[Begin Source data]
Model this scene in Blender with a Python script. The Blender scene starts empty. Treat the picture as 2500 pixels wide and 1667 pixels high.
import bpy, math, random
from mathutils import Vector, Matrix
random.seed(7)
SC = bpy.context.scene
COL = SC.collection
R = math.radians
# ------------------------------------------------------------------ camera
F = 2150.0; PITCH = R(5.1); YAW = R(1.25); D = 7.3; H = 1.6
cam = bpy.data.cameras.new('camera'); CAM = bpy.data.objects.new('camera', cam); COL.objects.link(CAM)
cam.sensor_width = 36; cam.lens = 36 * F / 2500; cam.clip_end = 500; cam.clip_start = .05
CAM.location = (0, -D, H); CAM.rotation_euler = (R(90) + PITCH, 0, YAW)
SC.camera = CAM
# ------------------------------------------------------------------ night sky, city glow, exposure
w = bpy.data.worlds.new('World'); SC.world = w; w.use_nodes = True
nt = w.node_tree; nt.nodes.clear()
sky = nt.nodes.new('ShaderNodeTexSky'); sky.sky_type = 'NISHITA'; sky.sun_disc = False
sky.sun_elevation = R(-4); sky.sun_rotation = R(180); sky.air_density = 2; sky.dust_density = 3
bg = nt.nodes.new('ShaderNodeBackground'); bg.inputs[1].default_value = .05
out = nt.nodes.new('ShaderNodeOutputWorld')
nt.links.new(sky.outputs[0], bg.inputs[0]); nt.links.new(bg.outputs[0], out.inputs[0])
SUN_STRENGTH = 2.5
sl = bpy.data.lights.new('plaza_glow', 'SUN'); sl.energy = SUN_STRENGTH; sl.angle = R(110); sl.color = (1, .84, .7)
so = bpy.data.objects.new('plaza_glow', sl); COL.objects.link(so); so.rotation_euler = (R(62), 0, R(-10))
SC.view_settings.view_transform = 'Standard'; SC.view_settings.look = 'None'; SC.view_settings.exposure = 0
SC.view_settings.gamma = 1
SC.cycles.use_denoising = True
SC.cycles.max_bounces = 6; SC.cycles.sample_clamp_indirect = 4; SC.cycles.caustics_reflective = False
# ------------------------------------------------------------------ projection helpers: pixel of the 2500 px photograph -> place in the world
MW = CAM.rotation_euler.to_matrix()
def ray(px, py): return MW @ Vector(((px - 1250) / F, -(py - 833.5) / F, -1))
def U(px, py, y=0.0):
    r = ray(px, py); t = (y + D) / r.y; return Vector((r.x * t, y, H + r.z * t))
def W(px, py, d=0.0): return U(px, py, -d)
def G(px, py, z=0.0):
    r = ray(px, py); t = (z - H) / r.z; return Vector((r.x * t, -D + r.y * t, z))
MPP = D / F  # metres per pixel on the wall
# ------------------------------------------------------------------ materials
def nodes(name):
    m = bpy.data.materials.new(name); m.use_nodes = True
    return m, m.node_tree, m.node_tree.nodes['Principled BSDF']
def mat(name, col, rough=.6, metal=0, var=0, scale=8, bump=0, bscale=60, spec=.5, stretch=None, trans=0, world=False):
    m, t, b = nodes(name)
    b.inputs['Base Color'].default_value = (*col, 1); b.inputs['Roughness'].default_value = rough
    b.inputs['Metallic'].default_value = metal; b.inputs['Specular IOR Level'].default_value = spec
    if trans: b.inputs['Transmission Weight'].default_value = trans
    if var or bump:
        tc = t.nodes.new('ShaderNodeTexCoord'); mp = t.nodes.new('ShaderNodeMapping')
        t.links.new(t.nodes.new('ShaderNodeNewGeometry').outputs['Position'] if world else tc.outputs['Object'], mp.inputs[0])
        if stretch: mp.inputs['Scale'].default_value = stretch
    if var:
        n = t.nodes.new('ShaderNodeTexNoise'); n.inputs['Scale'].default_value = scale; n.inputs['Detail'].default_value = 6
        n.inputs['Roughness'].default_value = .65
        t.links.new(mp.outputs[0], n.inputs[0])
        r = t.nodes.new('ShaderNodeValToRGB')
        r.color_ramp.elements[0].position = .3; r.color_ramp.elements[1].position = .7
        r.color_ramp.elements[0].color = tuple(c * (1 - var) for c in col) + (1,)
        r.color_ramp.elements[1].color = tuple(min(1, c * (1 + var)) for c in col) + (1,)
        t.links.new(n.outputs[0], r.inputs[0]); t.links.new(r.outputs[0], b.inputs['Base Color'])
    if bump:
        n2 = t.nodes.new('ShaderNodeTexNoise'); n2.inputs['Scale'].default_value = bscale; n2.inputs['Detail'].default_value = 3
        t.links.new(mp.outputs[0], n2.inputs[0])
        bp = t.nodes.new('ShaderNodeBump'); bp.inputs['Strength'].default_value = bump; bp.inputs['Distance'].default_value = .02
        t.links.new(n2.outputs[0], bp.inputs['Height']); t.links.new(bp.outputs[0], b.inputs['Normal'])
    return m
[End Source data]
Copy out each line exactly as written.

§ Final result:
Model this scene in Blender with a Python script. The Blender scene starts empty. Treat the picture as 2500 pixels wide and 1667 pixels high.
import bpy, math, random
from mathutils import Vector, Matrix
random.seed(7)
SC = bpy.context.scene
COL = SC.collection
R = math.radians
# ------------------------------------------------------------------ camera
F = 2150.0; PITCH = R(5.1); YAW = R(1.25); D = 7.3; H = 1.6
cam = bpy.data.cameras.new('camera'); CAM = bpy.data.objects.new('camera', cam); COL.objects.link(CAM)
cam.sensor_width = 36; cam.lens = 36 * F / 2500; cam.clip_end = 500; cam.clip_start = .05
CAM.location = (0, -D, H); CAM.rotation_euler = (R(90) + PITCH, 0, YAW)
SC.camera = CAM
# ------------------------------------------------------------------ night sky, city glow, exposure
w = bpy.data.worlds.new('World'); SC.world = w; w.use_nodes = True
nt = w.node_tree; nt.nodes.clear()
sky = nt.nodes.new('ShaderNodeTexSky'); sky.sky_type = 'NISHITA'; sky.sun_disc = False
sky.sun_elevation = R(-4); sky.sun_rotation = R(180); sky.air_density = 2; sky.dust_density = 3
bg = nt.nodes.new('ShaderNodeBackground'); bg.inputs[1].default_value = .05
out = nt.nodes.new('ShaderNodeOutputWorld')
nt.links.new(sky.outputs[0], bg.inputs[0]); nt.links.new(bg.outputs[0], out.inputs[0])
SUN_STRENGTH = 2.5
sl = bpy.data.lights.new('plaza_glow', 'SUN'); sl.energy = SUN_STRENGTH; sl.angle = R(110); sl.color = (1, .84, .7)
so = bpy.data.objects.new('plaza_glow', sl); COL.objects.link(so); so.rotation_euler = (R(62), 0, R(-10))
SC.view_settings.view_transform = 'Standard'; SC.view_settings.look = 'None'; SC.view_settings.exposure = 0
SC.view_settings.gamma = 1
SC.cycles.use_denoising = True
SC.cycles.max_bounces = 6; SC.cycles.sample_clamp_indirect = 4; SC.cycles.caustics_reflective = False
# ------------------------------------------------------------------ projection helpers: pixel of the 2500 px photograph -> place in the world
MW = CAM.rotation_euler.to_matrix()
def ray(px, py): return MW @ Vector(((px - 1250) / F, -(py - 833.5) / F, -1))
def U(px, py, y=0.0):
    r = ray(px, py); t = (y + D) / r.y; return Vector((r.x * t, y, H + r.z * t))
def W(px, py, d=0.0): return U(px, py, -d)
def G(px, py, z=0.0):
    r = ray(px, py); t = (z - H) / r.z; return Vector((r.x * t, -D + r.y * t, z))
MPP = D / F  # metres per pixel on the wall
# ------------------------------------------------------------------ materials
def nodes(name):
    m = bpy.data.materials.new(name); m.use_nodes = True
    return m, m.node_tree, m.node_tree.nodes['Principled BSDF']
def mat(name, col, rough=.6, metal=0, var=0, scale=8, bump=0, bscale=60, spec=.5, stretch=None, trans=0, world=False):
    m, t, b = nodes(name)
    b.inputs['Base Color'].default_value = (*col, 1); b.inputs['Roughness'].default_value = rough
    b.inputs['Metallic'].default_value = metal; b.inputs['Specular IOR Level'].default_value = spec
    if trans: b.inputs['Transmission Weight'].default_value = trans
    if var or bump:
        tc = t.nodes.new('ShaderNodeTexCoord'); mp = t.nodes.new('ShaderNodeMapping')
        t.links.new(t.nodes.new('ShaderNodeNewGeometry').outputs['Position'] if world else tc.outputs['Object'], mp.inputs[0])
        if stretch: mp.inputs['Scale'].default_value = stretch
    if var:
        n = t.nodes.new('ShaderNodeTexNoise'); n.inputs['Scale'].default_value = scale; n.inputs['Detail'].default_value = 6
        n.inputs['Roughness'].default_value = .65
        t.links.new(mp.outputs[0], n.inputs[0])
        r = t.nodes.new('ShaderNodeValToRGB')
        r.color_ramp.elements[0].position = .3; r.color_ramp.elements[1].position = .7
        r.color_ramp.elements[0].color = tuple(c * (1 - var) for c in col) + (1,)
        r.color_ramp.elements[1].color = tuple(min(1, c * (1 + var)) for c in col) + (1,)
        t.links.new(n.outputs[0], r.inputs[0]); t.links.new(r.outputs[0], b.inputs['Base Color'])
    if bump:
        n2 = t.nodes.new('ShaderNodeTexNoise'); n2.inputs['Scale'].default_value = bscale; n2.inputs['Detail'].default_value = 3
        t.links.new(mp.outputs[0], n2.inputs[0])
        bp = t.nodes.new('ShaderNodeBump'); bp.inputs['Strength'].default_value = bump; bp.inputs['Distance'].default_value = .02
        t.links.new(n2.outputs[0], bp.inputs['Height']); t.links.new(bp.outputs[0], b.inputs['Normal'])
    return m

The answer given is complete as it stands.